## Set exercise
Leave out the pictures, and write out exactly the lines from the beginning of the material to the line holding "import usdkit, meshkit", that line included, and nothing else.

## Data excerpt

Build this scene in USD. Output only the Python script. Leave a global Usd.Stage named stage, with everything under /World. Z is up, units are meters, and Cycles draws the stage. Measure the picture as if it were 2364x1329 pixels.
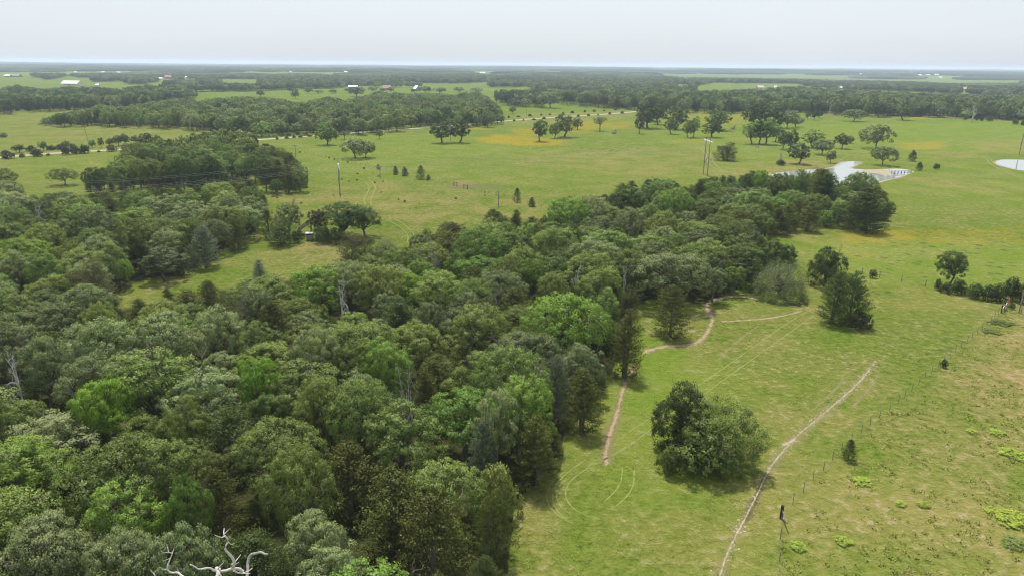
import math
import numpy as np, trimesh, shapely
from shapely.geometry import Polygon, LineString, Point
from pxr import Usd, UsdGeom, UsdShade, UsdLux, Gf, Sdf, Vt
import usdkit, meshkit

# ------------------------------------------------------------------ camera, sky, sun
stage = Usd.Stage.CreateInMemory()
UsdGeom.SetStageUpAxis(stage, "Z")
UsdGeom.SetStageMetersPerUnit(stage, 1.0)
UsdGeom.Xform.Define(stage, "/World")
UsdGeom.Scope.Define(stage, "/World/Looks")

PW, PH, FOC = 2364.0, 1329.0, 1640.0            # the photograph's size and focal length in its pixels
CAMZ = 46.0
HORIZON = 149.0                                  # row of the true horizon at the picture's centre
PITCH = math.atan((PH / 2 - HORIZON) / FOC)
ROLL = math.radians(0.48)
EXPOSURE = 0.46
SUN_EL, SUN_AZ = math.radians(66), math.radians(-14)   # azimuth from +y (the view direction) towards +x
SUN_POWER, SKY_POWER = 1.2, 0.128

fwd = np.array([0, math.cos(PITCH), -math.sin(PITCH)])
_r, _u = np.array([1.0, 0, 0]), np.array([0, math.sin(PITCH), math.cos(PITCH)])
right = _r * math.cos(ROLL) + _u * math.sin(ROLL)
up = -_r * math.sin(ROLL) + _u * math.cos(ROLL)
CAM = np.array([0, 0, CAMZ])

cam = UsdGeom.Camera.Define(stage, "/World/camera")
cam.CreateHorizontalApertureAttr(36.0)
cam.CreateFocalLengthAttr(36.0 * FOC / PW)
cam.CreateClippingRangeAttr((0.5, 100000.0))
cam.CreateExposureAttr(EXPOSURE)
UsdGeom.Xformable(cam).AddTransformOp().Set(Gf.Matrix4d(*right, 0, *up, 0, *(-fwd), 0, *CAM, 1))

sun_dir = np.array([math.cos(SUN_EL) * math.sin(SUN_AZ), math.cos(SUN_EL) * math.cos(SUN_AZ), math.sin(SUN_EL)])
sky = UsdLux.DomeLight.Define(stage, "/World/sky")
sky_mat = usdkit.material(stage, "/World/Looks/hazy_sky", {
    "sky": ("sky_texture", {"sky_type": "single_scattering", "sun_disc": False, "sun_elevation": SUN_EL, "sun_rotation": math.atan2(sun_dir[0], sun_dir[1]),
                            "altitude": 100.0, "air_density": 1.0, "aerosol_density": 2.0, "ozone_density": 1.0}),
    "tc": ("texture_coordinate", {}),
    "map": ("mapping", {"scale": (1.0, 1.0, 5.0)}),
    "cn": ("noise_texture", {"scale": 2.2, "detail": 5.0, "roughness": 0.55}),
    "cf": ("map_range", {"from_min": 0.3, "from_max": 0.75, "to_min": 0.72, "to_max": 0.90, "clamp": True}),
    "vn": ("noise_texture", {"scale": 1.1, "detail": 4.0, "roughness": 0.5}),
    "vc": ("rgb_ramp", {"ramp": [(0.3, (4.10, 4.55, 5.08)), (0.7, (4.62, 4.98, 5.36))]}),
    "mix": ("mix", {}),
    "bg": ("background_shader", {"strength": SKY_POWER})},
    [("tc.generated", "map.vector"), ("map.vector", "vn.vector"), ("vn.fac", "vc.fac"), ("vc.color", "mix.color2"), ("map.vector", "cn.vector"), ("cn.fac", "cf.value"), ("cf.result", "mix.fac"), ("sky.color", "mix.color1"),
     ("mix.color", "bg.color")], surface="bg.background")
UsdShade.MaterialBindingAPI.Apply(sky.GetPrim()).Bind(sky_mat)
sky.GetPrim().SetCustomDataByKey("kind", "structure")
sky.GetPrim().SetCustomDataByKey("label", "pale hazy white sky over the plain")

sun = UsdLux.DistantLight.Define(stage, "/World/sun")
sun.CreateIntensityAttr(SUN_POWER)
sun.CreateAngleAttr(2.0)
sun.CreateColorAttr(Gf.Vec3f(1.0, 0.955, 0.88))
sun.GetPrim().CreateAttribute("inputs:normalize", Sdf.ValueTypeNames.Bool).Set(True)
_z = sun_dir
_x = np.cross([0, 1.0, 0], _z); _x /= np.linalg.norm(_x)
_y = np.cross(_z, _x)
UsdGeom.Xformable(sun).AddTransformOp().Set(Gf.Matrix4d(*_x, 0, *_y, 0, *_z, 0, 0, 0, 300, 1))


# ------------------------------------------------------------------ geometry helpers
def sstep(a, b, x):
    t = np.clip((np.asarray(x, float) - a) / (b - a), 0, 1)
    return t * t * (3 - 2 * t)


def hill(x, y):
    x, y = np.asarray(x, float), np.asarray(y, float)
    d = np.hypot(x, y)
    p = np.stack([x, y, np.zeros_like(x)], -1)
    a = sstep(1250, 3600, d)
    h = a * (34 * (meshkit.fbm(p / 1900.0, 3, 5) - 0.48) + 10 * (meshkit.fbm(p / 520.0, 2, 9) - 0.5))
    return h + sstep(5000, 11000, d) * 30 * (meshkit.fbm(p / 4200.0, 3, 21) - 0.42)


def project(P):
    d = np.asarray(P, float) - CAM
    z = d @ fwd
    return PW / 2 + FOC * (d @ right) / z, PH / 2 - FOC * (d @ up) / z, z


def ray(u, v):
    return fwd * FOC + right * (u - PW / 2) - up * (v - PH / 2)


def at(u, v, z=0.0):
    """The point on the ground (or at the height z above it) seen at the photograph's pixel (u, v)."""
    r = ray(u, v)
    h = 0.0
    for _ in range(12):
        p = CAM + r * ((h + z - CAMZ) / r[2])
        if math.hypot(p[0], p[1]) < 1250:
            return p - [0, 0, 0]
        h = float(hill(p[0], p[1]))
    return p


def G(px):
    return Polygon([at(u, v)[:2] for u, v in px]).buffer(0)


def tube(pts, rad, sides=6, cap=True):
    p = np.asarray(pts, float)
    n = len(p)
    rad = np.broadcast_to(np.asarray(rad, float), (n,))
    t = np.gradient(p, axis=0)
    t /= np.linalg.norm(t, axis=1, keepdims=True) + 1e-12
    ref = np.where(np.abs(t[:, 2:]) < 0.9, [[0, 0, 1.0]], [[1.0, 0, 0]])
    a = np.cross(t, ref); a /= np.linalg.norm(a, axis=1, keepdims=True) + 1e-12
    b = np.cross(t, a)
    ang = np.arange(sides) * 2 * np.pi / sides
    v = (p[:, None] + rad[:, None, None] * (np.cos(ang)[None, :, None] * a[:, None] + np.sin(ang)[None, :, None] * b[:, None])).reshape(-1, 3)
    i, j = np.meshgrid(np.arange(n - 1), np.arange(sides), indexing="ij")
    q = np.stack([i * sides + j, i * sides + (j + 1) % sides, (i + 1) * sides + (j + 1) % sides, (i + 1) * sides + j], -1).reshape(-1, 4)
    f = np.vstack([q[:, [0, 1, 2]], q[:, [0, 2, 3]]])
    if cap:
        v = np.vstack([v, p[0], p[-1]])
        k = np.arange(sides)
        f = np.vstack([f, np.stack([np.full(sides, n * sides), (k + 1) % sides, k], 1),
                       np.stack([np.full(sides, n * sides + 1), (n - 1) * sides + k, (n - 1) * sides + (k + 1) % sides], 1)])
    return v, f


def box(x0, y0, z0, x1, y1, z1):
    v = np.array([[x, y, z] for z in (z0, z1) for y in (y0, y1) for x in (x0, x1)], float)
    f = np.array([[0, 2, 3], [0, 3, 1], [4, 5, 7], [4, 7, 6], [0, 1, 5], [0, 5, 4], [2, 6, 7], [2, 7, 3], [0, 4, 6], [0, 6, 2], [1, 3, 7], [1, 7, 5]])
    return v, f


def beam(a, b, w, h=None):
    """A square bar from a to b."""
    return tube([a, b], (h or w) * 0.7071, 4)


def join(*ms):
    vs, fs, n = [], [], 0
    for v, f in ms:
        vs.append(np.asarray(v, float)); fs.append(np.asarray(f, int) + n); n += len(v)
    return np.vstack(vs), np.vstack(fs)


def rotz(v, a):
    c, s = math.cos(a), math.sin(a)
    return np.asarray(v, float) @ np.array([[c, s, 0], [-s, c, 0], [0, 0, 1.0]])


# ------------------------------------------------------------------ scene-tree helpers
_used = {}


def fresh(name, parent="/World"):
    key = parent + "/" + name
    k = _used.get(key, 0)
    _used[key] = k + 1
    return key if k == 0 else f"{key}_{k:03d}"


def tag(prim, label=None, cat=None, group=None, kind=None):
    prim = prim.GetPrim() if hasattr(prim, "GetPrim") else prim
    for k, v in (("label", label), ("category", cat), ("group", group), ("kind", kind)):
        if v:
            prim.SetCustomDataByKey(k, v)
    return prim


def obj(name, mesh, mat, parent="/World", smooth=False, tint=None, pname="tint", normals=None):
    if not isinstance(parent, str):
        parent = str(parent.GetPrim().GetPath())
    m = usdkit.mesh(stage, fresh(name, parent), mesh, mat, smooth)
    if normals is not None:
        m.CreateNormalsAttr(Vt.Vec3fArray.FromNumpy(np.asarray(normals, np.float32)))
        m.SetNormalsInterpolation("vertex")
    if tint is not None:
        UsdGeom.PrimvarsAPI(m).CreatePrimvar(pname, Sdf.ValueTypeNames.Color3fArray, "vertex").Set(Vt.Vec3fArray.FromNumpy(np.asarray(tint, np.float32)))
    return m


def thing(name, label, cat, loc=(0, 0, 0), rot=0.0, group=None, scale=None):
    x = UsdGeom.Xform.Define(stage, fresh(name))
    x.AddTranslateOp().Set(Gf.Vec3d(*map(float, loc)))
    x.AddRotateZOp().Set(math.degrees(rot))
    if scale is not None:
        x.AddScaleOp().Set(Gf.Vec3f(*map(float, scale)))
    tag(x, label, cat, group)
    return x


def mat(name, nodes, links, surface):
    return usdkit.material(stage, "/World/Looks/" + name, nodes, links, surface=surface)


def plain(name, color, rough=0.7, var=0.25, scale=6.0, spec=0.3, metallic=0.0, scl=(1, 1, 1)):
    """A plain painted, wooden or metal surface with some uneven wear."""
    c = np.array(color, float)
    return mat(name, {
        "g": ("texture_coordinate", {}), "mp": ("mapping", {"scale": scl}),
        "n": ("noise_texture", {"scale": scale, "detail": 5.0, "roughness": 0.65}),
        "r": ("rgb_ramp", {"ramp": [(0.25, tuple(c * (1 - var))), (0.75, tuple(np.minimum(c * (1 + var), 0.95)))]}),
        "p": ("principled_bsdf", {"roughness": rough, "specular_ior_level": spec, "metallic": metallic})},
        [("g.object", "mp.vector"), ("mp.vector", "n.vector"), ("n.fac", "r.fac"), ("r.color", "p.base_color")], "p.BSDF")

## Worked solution
Build this scene in USD. Output only the Python script. Leave a global Usd.Stage named stage, with everything under /World. Z is up, units are meters, and Cycles draws the stage. Measure the picture as if it were 2364x1329 pixels.
import math
import numpy as np, trimesh, shapely
from shapely.geometry import Polygon, LineString, Point
from pxr import Usd, UsdGeom, UsdShade, UsdLux, Gf, Sdf, Vt
import usdkit, meshkit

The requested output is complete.